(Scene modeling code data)
╔══
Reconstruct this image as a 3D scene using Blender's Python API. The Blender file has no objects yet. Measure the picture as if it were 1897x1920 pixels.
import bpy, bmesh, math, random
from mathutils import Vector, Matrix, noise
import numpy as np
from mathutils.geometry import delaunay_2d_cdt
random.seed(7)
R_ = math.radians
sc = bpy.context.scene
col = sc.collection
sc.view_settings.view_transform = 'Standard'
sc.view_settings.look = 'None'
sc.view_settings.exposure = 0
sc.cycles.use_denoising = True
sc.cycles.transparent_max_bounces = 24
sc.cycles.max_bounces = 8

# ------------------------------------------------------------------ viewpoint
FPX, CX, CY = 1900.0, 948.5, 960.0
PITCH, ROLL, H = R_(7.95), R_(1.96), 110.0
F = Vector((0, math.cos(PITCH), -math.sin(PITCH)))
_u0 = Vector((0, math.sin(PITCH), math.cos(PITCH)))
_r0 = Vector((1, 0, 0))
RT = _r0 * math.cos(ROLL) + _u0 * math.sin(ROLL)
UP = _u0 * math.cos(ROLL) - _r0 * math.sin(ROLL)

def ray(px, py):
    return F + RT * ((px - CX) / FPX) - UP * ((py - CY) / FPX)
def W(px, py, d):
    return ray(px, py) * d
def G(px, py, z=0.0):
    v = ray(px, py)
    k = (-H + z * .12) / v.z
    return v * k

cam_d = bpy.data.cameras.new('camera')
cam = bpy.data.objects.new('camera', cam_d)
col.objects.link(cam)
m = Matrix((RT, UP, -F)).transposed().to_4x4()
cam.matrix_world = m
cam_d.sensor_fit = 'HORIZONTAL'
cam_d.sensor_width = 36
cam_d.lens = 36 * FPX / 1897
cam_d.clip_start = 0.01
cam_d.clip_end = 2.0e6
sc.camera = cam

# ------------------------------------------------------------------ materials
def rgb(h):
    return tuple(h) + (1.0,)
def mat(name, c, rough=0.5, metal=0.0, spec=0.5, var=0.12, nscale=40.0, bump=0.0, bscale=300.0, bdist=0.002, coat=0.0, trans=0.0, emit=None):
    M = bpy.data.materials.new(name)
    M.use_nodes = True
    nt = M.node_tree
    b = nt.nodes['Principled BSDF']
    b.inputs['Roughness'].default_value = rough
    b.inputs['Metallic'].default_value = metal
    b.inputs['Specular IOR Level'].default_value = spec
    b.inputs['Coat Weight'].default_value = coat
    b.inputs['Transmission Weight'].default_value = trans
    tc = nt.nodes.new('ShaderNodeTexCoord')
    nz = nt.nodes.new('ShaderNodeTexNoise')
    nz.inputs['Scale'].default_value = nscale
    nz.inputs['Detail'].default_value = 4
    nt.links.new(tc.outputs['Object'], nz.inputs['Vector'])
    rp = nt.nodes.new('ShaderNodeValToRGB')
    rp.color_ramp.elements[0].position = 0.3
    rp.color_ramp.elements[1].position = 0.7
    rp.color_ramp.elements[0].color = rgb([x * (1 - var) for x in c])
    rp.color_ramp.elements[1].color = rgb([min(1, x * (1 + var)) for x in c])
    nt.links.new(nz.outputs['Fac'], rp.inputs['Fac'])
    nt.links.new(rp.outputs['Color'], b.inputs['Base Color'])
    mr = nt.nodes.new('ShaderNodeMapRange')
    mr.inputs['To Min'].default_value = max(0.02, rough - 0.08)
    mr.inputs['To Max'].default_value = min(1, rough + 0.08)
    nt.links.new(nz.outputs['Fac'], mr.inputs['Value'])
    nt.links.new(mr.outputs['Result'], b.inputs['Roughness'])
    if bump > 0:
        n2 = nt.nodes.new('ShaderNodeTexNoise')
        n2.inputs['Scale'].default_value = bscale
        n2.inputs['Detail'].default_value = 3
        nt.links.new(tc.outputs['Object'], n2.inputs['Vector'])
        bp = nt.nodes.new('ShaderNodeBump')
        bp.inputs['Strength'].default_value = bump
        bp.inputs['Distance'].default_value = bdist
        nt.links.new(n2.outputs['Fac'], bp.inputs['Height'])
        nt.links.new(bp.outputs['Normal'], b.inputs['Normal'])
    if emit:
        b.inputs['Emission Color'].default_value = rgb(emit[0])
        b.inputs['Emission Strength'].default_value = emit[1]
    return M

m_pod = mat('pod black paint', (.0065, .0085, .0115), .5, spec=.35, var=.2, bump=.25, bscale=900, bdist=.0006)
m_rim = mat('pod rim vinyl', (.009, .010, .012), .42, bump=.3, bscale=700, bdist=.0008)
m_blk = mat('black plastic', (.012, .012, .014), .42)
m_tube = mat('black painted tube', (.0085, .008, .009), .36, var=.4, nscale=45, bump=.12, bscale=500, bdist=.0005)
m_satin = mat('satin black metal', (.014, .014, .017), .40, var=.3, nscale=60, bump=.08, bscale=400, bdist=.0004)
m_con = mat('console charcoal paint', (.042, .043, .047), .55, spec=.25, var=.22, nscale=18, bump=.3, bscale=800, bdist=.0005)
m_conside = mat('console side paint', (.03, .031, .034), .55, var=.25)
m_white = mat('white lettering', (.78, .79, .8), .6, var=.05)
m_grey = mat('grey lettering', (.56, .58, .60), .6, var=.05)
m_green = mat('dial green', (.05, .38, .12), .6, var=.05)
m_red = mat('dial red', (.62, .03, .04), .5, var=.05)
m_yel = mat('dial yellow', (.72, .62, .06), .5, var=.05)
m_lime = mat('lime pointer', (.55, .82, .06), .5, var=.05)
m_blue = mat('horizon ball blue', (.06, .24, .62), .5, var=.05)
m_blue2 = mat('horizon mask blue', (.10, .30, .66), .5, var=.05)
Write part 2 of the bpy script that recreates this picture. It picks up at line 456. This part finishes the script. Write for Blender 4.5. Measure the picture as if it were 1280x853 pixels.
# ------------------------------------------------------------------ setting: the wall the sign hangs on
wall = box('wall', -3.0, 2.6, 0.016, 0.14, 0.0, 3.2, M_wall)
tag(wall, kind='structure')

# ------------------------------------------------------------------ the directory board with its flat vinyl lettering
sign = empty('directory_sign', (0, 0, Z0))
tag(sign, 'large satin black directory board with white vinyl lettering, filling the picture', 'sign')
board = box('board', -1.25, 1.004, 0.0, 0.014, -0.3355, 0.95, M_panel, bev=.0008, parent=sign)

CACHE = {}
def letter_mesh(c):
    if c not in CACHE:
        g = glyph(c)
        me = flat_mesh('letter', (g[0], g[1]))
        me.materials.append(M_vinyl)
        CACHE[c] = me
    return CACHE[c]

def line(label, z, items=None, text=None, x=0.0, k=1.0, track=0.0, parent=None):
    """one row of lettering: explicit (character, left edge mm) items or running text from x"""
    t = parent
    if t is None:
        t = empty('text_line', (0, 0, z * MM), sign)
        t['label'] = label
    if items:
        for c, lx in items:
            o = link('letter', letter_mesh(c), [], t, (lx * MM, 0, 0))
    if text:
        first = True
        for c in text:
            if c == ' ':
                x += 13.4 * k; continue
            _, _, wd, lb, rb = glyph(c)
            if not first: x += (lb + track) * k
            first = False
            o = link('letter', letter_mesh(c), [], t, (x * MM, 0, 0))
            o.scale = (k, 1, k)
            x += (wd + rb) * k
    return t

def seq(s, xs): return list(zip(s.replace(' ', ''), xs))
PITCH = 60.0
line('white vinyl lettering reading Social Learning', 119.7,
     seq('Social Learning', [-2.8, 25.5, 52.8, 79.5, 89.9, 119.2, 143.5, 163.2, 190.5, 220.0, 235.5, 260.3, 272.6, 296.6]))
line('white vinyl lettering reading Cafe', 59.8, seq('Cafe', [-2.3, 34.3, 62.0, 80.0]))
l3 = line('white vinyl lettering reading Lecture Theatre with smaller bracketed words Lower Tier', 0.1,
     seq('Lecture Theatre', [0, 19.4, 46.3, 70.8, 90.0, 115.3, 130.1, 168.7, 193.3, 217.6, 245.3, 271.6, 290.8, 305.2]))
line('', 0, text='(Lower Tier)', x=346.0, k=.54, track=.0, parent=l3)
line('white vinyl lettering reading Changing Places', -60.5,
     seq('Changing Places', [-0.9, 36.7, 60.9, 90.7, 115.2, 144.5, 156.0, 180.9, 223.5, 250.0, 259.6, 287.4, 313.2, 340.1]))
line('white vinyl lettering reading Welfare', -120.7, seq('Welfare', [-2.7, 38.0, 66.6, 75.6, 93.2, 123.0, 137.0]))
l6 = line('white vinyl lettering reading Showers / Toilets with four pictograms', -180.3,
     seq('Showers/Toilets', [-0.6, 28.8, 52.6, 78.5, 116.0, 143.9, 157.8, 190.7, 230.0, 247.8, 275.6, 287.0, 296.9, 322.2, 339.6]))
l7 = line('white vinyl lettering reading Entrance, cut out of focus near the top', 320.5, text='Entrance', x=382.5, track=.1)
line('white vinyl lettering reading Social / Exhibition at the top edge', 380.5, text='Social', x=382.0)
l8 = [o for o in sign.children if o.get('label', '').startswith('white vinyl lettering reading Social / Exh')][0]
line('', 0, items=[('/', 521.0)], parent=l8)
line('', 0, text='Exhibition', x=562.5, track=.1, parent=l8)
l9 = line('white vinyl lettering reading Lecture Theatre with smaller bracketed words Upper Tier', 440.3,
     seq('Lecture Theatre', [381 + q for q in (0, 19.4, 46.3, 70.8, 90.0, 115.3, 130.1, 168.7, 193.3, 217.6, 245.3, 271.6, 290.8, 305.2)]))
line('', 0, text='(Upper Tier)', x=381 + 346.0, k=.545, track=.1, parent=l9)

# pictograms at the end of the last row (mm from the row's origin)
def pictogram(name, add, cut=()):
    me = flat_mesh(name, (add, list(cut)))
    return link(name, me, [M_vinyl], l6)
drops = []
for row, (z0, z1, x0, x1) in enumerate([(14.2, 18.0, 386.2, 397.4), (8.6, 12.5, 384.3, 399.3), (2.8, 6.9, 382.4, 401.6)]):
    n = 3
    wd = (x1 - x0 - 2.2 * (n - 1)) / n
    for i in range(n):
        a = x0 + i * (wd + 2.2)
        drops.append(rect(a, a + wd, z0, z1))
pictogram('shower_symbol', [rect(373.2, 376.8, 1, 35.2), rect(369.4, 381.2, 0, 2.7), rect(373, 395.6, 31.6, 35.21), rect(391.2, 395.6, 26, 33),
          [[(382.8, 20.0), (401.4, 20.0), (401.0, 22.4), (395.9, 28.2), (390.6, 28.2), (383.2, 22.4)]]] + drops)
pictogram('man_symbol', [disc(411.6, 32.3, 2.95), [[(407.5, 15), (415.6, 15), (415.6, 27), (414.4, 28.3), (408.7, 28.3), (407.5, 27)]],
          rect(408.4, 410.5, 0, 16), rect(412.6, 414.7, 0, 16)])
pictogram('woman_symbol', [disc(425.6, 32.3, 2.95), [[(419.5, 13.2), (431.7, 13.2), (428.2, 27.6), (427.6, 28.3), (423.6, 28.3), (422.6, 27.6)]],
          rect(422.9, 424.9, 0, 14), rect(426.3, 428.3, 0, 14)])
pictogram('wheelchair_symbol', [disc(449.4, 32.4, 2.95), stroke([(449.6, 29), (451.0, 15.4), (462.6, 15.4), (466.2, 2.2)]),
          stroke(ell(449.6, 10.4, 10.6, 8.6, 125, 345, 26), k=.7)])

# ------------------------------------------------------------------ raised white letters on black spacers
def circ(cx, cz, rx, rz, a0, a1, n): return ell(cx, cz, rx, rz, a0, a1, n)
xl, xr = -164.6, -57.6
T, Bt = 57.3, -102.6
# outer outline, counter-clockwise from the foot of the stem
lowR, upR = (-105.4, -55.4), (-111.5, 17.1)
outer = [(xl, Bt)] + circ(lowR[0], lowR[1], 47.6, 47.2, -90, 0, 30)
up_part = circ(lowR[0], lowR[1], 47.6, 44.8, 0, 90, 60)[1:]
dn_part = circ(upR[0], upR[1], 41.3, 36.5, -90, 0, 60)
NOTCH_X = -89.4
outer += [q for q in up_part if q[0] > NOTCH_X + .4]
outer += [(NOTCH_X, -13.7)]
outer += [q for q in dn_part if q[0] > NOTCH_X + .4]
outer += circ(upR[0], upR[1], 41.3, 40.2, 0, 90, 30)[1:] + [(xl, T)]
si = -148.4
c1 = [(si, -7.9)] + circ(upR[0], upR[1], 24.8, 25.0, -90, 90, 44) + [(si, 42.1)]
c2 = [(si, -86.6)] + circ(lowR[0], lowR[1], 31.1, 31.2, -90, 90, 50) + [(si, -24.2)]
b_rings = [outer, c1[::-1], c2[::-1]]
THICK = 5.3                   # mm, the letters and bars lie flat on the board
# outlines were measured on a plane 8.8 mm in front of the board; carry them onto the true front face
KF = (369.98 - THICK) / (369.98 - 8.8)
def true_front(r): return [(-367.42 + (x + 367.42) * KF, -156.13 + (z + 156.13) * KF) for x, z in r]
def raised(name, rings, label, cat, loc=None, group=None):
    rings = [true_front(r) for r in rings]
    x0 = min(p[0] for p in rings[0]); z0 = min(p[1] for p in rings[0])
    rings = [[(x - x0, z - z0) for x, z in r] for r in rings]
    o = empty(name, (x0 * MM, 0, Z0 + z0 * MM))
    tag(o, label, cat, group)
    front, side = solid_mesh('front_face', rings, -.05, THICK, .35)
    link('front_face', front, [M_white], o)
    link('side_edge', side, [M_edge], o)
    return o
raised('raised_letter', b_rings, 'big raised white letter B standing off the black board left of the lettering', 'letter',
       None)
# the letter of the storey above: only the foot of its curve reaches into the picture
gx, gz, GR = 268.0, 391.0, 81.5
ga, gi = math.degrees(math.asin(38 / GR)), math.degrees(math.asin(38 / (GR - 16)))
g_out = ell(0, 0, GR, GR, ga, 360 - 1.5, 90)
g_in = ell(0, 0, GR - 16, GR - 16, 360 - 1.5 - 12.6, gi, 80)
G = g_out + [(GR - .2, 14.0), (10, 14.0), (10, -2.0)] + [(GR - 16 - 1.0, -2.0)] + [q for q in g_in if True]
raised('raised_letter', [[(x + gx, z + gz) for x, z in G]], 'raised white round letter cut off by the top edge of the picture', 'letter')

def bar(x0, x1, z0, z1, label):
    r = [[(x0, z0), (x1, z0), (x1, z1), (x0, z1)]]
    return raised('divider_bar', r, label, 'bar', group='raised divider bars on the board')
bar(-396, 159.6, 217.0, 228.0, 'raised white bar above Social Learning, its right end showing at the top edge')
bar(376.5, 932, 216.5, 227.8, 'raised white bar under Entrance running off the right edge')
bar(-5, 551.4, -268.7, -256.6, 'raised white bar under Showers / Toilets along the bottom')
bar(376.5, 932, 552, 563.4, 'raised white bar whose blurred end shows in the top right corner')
╚══
Identify the lines of the entries containing the string "this". Copy each such line.

Reconstruct this image as a 3D scene using Blender's Python API. The Blender file has no objects yet. Measure the picture as if it were 1897x1920 pixels.
Write part 2 of the bpy script that recreates this picture. It picks up at line 456. This part finishes the script. Write for Blender 4.5. Measure the picture as if it were 1280x853 pixels.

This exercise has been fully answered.